Na madrugada da quarta-feira 30, quando quase todo o País chorava os mortos no acidente aéreo perto de Medellín, na Colômbia, os deputados e deputadas federais reunidos em Brasília desfiguraram a proposta de lei anticorrupção. Chamado popularmente de “Dez medidas”, o projeto, que tinha na verdade 12 propostas, endurece as punições dos servidores públicos pegos em flagrante delito. Após um acordo de lideranças, o projeto foi aprovado por quase unanimidade: 450 votos a favor, um contrário e três abstenções. O problema foi o que ocorreu em seguida.
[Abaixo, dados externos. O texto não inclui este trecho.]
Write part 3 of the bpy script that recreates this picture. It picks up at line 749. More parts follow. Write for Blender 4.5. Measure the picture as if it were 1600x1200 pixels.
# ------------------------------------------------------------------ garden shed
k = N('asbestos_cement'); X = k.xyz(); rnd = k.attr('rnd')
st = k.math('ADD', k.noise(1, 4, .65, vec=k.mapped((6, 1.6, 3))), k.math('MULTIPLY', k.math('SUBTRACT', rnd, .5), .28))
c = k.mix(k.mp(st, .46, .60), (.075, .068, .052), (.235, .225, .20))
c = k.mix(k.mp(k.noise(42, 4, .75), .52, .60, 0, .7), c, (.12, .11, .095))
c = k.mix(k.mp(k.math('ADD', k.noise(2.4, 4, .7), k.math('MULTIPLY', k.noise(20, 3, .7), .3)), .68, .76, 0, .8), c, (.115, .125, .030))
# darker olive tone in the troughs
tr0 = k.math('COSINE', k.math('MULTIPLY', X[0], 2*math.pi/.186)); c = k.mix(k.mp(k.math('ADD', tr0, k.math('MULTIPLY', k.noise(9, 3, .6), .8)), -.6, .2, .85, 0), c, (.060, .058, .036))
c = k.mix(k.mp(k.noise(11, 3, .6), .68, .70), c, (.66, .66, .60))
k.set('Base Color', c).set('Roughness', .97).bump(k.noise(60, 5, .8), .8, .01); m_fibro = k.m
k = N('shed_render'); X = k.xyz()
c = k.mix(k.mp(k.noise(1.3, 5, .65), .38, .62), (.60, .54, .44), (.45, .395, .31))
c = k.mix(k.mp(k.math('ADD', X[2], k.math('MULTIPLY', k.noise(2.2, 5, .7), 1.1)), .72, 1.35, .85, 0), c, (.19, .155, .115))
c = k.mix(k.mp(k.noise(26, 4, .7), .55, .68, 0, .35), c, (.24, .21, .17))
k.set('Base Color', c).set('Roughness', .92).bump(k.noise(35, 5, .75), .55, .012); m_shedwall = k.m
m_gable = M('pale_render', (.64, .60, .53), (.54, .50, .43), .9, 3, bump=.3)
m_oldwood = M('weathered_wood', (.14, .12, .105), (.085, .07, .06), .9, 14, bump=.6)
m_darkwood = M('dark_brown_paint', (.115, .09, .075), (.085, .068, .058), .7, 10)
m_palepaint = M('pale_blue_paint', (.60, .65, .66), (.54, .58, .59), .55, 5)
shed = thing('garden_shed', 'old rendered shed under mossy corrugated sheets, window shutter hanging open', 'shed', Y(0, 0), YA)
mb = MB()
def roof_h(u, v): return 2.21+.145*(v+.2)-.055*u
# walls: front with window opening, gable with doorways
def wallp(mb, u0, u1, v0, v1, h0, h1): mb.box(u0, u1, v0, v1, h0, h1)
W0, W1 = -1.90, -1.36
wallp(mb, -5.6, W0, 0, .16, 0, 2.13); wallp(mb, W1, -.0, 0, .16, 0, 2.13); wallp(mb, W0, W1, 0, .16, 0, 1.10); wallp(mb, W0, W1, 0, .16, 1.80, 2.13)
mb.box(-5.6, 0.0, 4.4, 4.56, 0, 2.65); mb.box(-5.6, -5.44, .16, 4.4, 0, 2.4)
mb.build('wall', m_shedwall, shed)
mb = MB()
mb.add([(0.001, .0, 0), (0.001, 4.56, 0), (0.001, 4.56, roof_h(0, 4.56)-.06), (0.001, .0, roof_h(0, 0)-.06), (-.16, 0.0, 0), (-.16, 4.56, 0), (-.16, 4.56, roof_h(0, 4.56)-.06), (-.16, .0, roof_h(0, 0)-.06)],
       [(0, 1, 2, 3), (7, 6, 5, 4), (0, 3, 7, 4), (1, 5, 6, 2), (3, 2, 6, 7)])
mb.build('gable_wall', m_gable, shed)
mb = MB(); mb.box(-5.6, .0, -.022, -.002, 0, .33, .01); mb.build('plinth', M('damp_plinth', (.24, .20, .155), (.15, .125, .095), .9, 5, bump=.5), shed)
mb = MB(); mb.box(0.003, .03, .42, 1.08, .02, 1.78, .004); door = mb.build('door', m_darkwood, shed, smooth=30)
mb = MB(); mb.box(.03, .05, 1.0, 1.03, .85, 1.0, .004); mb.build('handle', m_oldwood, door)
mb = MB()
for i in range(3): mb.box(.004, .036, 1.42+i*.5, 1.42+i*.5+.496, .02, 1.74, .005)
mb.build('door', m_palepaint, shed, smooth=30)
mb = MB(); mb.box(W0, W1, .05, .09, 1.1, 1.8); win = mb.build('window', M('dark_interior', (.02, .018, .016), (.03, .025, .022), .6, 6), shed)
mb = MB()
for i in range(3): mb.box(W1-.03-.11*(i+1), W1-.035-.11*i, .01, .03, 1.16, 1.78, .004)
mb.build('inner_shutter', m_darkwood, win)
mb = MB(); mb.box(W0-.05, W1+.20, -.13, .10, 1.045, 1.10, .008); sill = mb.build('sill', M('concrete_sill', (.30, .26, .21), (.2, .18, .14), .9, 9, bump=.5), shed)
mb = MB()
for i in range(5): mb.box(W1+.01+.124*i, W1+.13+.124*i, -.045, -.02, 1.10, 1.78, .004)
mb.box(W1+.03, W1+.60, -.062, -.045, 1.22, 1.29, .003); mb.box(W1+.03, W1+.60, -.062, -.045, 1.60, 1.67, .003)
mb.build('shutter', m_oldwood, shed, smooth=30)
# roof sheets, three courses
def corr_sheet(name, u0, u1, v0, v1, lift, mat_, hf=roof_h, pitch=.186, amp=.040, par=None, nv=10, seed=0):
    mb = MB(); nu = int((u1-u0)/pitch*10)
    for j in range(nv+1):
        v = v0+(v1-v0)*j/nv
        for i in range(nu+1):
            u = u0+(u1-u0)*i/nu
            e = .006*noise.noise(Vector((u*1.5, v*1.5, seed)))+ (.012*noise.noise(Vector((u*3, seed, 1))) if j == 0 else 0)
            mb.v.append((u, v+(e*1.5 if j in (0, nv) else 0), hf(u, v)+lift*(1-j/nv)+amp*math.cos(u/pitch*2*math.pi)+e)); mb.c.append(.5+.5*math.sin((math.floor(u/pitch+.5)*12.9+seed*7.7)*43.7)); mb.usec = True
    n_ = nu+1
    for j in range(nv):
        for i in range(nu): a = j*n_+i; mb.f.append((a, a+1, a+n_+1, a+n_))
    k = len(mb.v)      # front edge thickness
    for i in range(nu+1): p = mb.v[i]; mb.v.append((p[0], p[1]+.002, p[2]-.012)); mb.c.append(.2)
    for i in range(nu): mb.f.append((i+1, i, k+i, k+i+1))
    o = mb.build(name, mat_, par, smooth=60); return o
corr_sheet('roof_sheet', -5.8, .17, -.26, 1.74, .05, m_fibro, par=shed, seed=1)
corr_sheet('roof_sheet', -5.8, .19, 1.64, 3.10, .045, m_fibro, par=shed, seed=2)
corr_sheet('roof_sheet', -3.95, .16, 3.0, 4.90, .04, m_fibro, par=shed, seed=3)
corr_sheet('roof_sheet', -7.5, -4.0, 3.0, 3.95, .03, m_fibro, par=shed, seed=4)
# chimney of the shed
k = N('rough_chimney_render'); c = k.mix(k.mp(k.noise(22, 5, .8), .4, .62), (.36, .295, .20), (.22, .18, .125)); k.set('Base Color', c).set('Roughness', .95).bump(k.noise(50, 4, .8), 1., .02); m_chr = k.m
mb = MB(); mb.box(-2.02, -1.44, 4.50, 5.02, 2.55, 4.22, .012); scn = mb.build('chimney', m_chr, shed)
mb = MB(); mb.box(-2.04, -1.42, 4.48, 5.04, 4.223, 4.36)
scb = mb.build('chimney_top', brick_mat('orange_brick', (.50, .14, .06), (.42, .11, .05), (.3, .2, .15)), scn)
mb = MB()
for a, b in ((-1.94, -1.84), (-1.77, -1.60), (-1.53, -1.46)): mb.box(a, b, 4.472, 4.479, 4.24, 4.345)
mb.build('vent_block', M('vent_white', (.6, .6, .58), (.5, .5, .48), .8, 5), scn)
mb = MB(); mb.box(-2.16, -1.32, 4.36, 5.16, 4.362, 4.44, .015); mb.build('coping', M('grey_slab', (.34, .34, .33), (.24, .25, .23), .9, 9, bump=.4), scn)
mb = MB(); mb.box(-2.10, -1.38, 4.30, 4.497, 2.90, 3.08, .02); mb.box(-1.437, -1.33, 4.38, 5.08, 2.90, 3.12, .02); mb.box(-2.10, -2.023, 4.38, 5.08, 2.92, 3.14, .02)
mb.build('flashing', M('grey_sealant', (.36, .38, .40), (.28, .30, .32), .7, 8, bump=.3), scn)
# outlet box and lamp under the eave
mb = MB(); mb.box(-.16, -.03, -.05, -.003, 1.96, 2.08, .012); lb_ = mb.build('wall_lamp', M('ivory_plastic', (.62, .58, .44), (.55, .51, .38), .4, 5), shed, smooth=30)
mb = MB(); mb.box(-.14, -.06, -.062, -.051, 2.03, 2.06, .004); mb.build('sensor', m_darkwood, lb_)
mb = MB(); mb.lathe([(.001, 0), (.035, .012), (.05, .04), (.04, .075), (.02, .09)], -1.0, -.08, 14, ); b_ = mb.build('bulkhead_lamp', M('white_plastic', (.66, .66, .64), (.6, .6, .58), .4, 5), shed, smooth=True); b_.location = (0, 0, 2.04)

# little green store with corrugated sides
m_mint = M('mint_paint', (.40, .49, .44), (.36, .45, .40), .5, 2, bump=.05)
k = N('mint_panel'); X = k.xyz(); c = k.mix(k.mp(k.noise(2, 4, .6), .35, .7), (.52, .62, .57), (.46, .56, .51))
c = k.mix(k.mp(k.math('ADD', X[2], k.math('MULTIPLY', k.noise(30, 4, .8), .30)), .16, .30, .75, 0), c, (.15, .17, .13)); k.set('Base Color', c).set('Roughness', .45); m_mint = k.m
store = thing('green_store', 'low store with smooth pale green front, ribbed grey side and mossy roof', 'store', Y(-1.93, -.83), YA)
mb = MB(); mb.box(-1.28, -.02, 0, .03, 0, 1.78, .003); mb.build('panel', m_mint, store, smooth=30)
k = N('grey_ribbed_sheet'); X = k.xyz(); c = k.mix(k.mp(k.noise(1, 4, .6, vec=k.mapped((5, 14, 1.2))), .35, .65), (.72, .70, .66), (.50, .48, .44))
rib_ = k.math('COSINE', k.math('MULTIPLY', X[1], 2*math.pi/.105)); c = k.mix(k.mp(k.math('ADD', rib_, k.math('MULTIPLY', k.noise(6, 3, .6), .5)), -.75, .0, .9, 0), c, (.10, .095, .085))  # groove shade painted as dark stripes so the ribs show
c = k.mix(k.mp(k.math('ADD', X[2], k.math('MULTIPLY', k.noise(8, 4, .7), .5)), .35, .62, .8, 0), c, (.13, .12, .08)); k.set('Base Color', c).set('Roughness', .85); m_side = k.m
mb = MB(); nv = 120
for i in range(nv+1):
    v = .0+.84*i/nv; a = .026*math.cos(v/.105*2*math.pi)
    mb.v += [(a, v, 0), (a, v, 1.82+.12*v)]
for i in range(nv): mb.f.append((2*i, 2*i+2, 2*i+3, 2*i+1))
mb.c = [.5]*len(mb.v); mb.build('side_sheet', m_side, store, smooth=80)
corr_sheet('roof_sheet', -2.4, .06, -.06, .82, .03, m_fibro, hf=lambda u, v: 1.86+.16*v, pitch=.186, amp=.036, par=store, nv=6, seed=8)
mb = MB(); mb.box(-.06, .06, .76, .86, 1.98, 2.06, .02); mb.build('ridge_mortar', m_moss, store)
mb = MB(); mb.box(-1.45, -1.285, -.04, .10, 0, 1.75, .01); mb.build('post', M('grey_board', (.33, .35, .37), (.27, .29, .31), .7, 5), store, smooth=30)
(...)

De contrabando, na calda da noite, Suas Excelências inseriram medidas que desestimulam bastante o Ministério Público a ser contundente na hora de apurar malfeitorias. Pelas emendas aprovadas, os promotores e procuradores poderão responder pelo crime de abuso de autoridade caso instaurem “procedimento sem que existam indícios mínimos de prática de algum delito”. Ao tomar essa decisão, Suas Excelências reforçaram o principal entrave ao funcionamento do setor público. Uma das críticas mais freqüentes à atuação dos servidores públicos é sua demora em agir.

Essa demora existe, e não é por acaso. O serviço público é pautado pela legalidade. Na prática, um servidor só pode atuar se tiver o respaldo da lei. E no caso de sua atuação ser legalmente contestada, o servidor poderá ser processado, e, no limite, perder seu emprego, sua carreira e sua aposentadoria. E aqui, contestação legal pode ser a ausência de uma assinatura em um processo absolutamente corriqueiro. Há mais. Se for processado, o servidor não poderá ser defendido por seu empregador, como ocorre na iniciativa privada. Assim, os lentos, custosos e desgastantes processos caem na conta pessoal do servidor.

Em um ambiente assim, a tendência sempre será pela cautela máxima e pela aderência máxima à letra da lei, o que por definição emperra as engrenagens da máquina pública. Ao estender esse risco aos procuradores e promotores, os nobres deputados quiseram amputar os membros do Ministério Público. Corruptos e corruptores não registram seus atos em cartório, nem postam fotos de transações ilícitas nas redes sociais. Assim, as investigações partem de suspeitas, algumas fundadas, outras não. Se algo induzir um procurador a sair procurando e essa suspeita provar-se infundada, o procurador também corre o risco de ter de indenizar quem for denunciado por ele. Assim como o Ministério Público.

Em um momento no qual a opinião pública demonstra, com voz e voto, que demanda justiça e repudia velhas práticas políticas, o trabalho feito na madrugada pelos parlamentares mostra um divórcio litigioso com a vontade das ruas. Ou, como disse o senador Aloysio Nunes Ferreira (PSDB-SP), ao conclamar os senadores a barrar a proposta. “Nós estamos mexendo com coisas muito perigosas, com coisas muito delicadas, e em um ambiente explosivo. O povo brasileiro olha para nós, seus representantes, dizendo ‘vocês não nos representam’. Nós queremos jogar água nesse moinho? Jogar pólvora nessa fogueira?” Tomara que essa sensatez contamine os colegas do Senado, sob pena de queimar o Parlamento na fogueira da insensatez.